Assim, Lenin é derrotado por Stalin nesta disputa e por uma razão muito simples: Já havia ficado claro, em 1922, para quase todos os bolcheviques russos, que o projeto da Revolução Mundial havia fracassado.

Por isso, os bolcheviques entenderam que a sua tarefa, naquele momento, era recuperar a economia do país (por isso eles apoiaram a NEP de Lenin), devastada pela Guerra Civil, e garantir o seu controle sobre o vasto Império Russo, ao qual eles haviam passando a governar com a vitória da Revolução (por isso eles defendiam um governo central forte).

Stalin, muito inteligente e habilidoso politicamente, percebeu isso claramente e também apoiou a posição majoritária entre os bolcheviques naquele momento, derrotando Lenin.

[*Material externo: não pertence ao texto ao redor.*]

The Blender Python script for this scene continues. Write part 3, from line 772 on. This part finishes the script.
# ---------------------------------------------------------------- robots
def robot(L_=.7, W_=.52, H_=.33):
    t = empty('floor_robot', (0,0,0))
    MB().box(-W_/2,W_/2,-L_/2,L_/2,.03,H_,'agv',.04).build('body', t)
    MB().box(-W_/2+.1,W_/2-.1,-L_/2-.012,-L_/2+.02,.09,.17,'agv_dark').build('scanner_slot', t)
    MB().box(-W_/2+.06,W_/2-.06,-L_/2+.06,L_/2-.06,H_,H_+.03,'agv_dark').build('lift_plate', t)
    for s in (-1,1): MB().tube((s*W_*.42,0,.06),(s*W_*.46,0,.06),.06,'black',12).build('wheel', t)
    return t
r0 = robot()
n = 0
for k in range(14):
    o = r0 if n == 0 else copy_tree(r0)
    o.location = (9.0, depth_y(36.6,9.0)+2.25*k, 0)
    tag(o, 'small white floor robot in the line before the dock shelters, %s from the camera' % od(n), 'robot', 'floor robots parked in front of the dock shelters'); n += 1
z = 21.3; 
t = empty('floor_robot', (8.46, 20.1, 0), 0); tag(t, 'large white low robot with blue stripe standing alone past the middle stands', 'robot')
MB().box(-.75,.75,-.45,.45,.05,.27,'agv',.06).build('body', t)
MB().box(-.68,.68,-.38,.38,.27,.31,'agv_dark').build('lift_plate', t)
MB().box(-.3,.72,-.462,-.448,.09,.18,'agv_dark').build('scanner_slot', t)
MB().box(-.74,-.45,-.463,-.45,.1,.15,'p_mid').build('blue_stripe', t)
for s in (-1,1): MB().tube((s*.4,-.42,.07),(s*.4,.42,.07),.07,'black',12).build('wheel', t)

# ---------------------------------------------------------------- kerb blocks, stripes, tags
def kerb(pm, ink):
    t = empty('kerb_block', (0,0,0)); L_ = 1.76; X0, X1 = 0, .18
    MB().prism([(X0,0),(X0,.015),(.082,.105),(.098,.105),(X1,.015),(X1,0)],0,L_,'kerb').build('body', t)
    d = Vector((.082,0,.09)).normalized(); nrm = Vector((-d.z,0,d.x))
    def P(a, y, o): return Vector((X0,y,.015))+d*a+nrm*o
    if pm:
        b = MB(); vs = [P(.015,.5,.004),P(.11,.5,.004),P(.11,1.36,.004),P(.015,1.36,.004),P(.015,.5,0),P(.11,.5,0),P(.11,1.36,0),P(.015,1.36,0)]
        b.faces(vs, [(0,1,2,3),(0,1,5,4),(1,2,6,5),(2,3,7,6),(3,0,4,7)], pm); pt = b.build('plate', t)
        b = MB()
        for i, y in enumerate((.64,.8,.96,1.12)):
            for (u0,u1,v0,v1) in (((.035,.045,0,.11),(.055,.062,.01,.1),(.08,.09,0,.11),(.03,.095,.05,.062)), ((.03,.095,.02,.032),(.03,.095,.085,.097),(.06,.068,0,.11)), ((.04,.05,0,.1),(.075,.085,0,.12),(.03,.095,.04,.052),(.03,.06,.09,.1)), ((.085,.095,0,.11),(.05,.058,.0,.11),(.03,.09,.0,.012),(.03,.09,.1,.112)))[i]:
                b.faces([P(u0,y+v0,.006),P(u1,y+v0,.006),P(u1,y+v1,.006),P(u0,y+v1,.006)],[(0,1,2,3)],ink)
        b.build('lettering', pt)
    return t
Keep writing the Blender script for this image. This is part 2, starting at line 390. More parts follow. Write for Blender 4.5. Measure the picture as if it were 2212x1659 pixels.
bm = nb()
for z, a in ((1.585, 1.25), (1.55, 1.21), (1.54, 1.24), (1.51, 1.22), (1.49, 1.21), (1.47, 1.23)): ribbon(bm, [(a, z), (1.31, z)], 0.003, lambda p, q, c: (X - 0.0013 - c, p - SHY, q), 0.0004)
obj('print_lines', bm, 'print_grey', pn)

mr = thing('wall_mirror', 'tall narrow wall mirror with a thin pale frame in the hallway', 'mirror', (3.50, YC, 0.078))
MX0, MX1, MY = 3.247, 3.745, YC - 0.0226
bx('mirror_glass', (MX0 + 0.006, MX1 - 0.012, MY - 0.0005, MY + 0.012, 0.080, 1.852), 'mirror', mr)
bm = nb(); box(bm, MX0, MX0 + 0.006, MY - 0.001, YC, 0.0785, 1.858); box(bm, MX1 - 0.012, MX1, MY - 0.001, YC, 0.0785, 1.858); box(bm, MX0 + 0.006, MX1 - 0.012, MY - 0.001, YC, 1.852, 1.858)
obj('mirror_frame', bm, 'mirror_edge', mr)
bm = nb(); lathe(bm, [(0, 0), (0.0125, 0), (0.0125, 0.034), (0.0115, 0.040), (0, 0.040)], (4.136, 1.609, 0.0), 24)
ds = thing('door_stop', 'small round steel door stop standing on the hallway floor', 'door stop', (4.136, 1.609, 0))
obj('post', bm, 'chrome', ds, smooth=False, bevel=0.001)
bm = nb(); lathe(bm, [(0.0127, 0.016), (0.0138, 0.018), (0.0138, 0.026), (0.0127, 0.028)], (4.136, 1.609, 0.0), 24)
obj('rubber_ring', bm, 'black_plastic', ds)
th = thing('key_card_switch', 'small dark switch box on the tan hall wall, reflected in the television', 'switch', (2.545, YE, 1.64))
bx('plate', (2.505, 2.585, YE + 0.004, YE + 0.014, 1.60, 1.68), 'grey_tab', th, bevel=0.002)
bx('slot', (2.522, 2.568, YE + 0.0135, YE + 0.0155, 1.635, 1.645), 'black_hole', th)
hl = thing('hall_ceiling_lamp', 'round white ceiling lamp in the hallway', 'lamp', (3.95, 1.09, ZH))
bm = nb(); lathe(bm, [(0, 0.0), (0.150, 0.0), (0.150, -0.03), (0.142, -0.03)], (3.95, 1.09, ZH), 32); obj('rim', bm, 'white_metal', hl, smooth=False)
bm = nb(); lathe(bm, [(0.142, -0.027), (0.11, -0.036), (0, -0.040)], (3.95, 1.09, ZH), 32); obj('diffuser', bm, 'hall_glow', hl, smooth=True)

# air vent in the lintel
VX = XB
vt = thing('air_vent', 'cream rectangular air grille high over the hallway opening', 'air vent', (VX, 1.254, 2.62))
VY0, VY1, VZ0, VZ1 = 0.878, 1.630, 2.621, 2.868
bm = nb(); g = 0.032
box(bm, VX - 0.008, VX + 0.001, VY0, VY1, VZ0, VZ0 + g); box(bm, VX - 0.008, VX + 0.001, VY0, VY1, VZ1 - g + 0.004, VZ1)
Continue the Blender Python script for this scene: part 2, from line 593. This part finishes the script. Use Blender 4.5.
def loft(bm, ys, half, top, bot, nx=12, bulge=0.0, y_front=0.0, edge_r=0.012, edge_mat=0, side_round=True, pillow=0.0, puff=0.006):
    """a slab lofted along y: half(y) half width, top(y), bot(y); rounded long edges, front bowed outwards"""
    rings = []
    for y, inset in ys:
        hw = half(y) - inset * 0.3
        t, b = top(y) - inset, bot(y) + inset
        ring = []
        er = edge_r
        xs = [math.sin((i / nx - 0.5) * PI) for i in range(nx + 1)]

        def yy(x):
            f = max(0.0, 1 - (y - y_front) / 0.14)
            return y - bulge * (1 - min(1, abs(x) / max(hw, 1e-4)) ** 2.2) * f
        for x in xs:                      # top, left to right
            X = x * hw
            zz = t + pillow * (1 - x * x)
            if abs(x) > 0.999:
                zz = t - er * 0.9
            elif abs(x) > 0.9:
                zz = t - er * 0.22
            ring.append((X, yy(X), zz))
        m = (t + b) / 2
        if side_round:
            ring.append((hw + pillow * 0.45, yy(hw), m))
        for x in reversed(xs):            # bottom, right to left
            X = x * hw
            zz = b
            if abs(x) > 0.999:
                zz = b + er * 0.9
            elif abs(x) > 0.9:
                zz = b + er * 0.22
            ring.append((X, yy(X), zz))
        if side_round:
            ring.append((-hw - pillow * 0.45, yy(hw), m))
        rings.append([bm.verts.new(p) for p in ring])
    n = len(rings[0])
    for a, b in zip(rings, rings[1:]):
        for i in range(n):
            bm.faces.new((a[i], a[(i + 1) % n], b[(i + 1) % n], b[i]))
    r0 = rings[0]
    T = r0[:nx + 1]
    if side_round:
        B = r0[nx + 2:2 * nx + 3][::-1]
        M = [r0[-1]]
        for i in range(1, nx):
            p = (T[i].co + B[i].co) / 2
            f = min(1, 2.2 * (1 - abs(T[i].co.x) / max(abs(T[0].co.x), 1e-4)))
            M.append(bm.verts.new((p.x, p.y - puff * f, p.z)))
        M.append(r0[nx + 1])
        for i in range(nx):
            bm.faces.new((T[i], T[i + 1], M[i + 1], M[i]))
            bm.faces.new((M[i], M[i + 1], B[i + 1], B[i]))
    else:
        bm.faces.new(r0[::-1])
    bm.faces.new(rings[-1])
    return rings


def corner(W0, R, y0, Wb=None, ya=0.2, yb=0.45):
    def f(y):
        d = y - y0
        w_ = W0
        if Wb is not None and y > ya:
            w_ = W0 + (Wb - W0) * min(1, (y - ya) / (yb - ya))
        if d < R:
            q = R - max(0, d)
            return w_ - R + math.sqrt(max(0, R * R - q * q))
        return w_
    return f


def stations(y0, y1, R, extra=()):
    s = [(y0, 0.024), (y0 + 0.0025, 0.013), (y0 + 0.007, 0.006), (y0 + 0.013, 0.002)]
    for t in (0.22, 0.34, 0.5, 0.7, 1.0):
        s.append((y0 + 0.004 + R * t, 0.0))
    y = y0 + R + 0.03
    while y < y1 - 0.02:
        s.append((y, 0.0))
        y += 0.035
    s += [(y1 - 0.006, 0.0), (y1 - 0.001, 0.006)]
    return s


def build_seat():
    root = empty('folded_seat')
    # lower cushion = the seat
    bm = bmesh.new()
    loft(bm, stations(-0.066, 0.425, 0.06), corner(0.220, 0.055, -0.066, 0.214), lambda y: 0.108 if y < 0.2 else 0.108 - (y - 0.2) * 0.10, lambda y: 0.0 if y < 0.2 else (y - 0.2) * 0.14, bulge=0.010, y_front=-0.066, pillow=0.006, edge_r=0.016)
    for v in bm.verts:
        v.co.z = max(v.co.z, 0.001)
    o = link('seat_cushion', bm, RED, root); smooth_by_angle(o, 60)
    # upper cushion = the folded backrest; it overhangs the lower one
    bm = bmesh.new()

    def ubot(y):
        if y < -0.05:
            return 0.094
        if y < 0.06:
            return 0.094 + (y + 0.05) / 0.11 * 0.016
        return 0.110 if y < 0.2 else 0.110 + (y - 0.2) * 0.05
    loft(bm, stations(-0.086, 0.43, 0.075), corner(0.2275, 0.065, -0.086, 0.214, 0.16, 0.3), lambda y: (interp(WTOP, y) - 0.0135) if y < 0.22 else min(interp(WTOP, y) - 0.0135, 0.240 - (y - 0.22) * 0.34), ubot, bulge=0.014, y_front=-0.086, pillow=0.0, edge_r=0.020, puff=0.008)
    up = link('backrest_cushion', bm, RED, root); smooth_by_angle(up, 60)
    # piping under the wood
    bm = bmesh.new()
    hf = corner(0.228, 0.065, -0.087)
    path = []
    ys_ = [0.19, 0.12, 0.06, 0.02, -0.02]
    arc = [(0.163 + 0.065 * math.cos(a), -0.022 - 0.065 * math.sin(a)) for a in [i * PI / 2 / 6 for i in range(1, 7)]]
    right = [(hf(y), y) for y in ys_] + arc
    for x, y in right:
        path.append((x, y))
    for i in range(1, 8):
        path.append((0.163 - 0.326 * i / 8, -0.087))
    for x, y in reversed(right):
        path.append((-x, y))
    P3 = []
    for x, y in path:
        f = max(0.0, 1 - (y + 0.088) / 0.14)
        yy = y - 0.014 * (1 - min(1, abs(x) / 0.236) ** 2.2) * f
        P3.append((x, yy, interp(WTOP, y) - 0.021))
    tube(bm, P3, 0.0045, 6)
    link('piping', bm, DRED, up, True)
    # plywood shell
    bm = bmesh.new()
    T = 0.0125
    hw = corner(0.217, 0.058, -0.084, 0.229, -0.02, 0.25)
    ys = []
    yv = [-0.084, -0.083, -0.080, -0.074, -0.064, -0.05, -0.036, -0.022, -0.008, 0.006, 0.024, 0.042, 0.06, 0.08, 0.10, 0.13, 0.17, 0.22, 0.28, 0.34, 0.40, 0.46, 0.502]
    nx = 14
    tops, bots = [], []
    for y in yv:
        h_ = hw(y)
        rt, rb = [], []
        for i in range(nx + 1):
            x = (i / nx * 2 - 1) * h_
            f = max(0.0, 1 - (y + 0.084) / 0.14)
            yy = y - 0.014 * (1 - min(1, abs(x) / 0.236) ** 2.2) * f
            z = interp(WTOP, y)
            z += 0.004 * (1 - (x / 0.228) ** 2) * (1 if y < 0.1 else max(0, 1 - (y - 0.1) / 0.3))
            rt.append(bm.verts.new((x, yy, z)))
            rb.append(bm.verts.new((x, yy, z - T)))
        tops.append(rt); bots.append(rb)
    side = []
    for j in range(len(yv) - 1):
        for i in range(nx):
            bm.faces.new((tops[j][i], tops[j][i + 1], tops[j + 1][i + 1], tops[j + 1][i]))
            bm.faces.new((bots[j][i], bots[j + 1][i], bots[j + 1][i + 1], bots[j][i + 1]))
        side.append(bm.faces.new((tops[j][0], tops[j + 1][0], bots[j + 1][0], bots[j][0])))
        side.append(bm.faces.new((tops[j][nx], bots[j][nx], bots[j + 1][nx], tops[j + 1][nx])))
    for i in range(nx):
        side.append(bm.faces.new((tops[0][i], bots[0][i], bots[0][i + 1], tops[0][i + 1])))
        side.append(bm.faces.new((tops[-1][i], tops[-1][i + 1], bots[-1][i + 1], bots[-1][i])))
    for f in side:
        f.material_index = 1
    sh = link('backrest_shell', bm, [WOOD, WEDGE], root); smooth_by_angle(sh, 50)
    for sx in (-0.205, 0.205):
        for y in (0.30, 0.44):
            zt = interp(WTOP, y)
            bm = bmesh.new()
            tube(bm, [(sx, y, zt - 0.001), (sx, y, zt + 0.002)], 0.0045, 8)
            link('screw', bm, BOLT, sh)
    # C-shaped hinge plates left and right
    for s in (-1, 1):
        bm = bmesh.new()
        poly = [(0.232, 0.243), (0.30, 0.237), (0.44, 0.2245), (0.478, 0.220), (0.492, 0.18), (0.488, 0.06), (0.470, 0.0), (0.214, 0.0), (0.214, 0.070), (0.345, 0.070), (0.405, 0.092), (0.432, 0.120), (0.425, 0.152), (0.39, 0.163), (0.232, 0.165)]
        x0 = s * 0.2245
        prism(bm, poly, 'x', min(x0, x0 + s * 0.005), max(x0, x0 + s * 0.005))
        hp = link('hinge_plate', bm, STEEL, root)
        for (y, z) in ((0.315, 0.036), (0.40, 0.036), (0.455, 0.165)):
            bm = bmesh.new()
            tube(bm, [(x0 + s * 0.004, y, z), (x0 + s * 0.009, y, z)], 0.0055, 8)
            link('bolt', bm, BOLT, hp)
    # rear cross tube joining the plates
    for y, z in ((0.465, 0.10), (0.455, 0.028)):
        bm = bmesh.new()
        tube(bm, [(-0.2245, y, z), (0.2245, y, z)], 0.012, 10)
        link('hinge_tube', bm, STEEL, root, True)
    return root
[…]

Foi por isso que a proposta de Lenin, da criação de uma Federação 'frouxa', acabou derrotada quando foi submetida aos dirigentes e líderes bolcheviques, e a de Stalin, de uma União forte e centralizada, foi aprovada por estes.

O momento da Revolução Mundial já havia passado e a hora era de reconstruir o país e consolidar o poder dos bolcheviques sobre o mesmo.

Para mim, Stalin (apesar de ter sido um ditador cruel, sem dúvida alguma) sempre foi muito habilidoso politicamente e soube, sempre, em qual direção 'o vento estava soprando'.

Assim, ele sempre soube se posicionar de maneira a sempre ficar a favor das tendências políticas dominantes.

E esse foi um dos principais motivos que fez com que ele vencesse a batalha de poder dentro do Partido Bolchevique após a morte de Lenin.

Stalin pode ser muitas coisas, menos bobo. Bobos foram os que pensaram que ele era bobo.

Obs: Valeu pela indicação do livro do Gogol.